— Мы, — вещал он с трибуны съезда, — должны отказаться от горсти трусливых и дрянненьких буржуа, которые легко кричат «ура», а на самом деле дрожат перед каждым уличным крикуном. По этой же причине нам необходимо провести чистку и своих собственных рядов, так как наше движение постепенно становится очагом благонамеренных, но тем не менее опасных болванов, которые умеют только смотреть в зеркало прошлого и желают отодвинуть наш народ на тысячу лет назад. В своем ослеплении они не замечают, что речь может идти не о возрождении отживших форм, а только о создании нового немецкого права, самым непосредственным образом приспособленного к экономическим условиям нашего времени! Как это ни печально, но и по сей день никто еще так и не понял особенности того периода, который переживает наше движение, и именно поэтому оно должно быть централизовано в Мюнхене, и именно Мюнхен должен стать не только образцом и своеобразной школой, но и той гранитной скалой, за которой движение может чувствовать себя в безопасности! Никто не должен сомневаться в том, что у движения есть достойное его руководство, и все должны знать, где это самое руководство находится!
31 января 1922 года без особой помпы партийный съезд закончил свою работу.
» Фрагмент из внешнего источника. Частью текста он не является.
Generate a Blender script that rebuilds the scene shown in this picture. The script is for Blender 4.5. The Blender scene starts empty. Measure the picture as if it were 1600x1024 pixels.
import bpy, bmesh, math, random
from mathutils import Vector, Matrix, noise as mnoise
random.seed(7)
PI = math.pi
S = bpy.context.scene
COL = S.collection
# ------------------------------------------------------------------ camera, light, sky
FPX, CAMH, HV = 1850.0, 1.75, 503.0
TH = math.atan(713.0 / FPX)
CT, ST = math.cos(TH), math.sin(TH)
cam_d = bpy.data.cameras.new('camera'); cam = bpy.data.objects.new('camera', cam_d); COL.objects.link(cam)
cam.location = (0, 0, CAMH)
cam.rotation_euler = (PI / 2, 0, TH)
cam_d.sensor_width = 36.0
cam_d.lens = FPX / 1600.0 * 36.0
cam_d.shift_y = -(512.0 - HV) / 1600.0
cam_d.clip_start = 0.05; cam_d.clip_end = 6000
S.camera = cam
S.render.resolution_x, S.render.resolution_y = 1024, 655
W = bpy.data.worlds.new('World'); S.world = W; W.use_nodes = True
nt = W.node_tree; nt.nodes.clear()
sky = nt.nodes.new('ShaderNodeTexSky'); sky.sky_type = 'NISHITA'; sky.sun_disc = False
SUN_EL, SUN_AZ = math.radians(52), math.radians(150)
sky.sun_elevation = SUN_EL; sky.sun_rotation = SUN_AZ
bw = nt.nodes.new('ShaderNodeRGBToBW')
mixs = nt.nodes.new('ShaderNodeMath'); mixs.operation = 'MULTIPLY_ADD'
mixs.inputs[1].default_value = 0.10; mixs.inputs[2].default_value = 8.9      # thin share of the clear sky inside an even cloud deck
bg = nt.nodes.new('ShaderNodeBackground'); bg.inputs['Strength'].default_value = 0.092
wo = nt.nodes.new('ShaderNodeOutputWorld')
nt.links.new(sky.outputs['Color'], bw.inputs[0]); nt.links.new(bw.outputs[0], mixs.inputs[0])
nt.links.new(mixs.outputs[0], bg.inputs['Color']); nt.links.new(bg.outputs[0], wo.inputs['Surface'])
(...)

Никто и не подумал оспаривать главенствующее положение Гитлера и баварцев в партии, и несмотря на столь бледное завершение первого партийного форума, Гитлер укрепил свои позиции. И воистину трижды был прав тот, кто сказал: «За кем остается владение, за тем остается и право».
В январе 1922 года Гитлер вместе с «негодяем» Эссером был приговорен к трем месяцам тюрьмы за устроенное им избиение инженера Баллерштедта. Но гораздо больше его испугало то, что новый министр внутренних дел доктор Швейер потребовал его высылки из Баварии. Его поддержало правительство, и если бы не солдатские союзы, вступившиеся за своего «старого боевого товарища», на карьере Гитлера был бы поставлен жирный крест, а мировая история могла пойти иным путем.
Гитлер решил на некоторое время уйти в тень. Но без дела он не сидел, и в конце весны его видели в берлинском Национальном клубе, где он продолжал обхаживать фон Борзинга.
В апреле он отличился тем, что устроил скандал в одном из берлинских кафе в связи с подписанием Раппальского договора, обвинив «дохлое» правительство во всех смертных грехах. И ему даже в голову не пришло, что один из самых умных политиков того времени министр иностранных дел В. Ратенау, которому при всем желании нечего было противопоставить ультиматуму союзников, по сути дела спас страну.
Страны-победительницы были настроены против Германии весьма воинственно, и особенно своей жесткой позицией отличался премьер-министр Франции Р. Пуанкаре, который обвинил Германию в сознательном обесценивании своей валюты и требовал установить над ней финансовый контроль. Вот тогда-то Ратенау и решился на отчаянный поступок, подписав 16 апреля 1922 года в Рапалло мирный договор с Советской Россией, который вывел ее и Германию из той международной изоляции, в какой они находились после войны.
Это был умный и тонкий ход, но именно он стоил Ратенау жизни. Когда 24 июня 1922 года он отправился на работу в машине с открытым верхом, его нагнала машина с тремя боевиками из «Консула». Один из террористов бросил гранату, а другой несколько раз выстрелил в министра. Через несколько часов Ратенау скончался.
Убийство министра иностранных дел потрясло страну, рейхсканцлер Вирт произнес в рейхстаге знаменитую речь, которую закончил словами: «Враг стоит справа!» 18 июля 1922 года рейхстаг принял Закон «О защите республики», который вводил смертную казнь за политические убийства.
Когда, всего через несколько дней, Гитлер появился в Баварии, она бурлила. Закон «О защите республики» баварцы встретили в штыки, они и слышать не хотели ни о каком расширении власти центрального правительства. Особенно волновались правые, в считанные дни сумевшие довести «народную душу до белого каления» против той решительности, с какой центральные власти поставили существующую в Германии форму правления и ненавистную многим демократию под защиту закона.
Лерхенфельд оказался в трудном положении: Бавария не Пруссия, и не считаться с правыми, за которыми стояли военные, он не мог. Тогда он пошел на компромисс, согласившись на новый закон, но выторговав себе право учредить южногерманский сенат при верховном государственном трибунале, и получил от президента Эберта заверения в том, что на этом политика централизации остановится.
Не всем это понравилось, и самые горячие баварские головы увидели в компромиссе очередное поражение. Началось опасное для правительства брожение, и Гитлер получил возможность выступить на многотысячном митинге на площади Короля как против собственного трусливого правительства, так и против произвола Пруссии.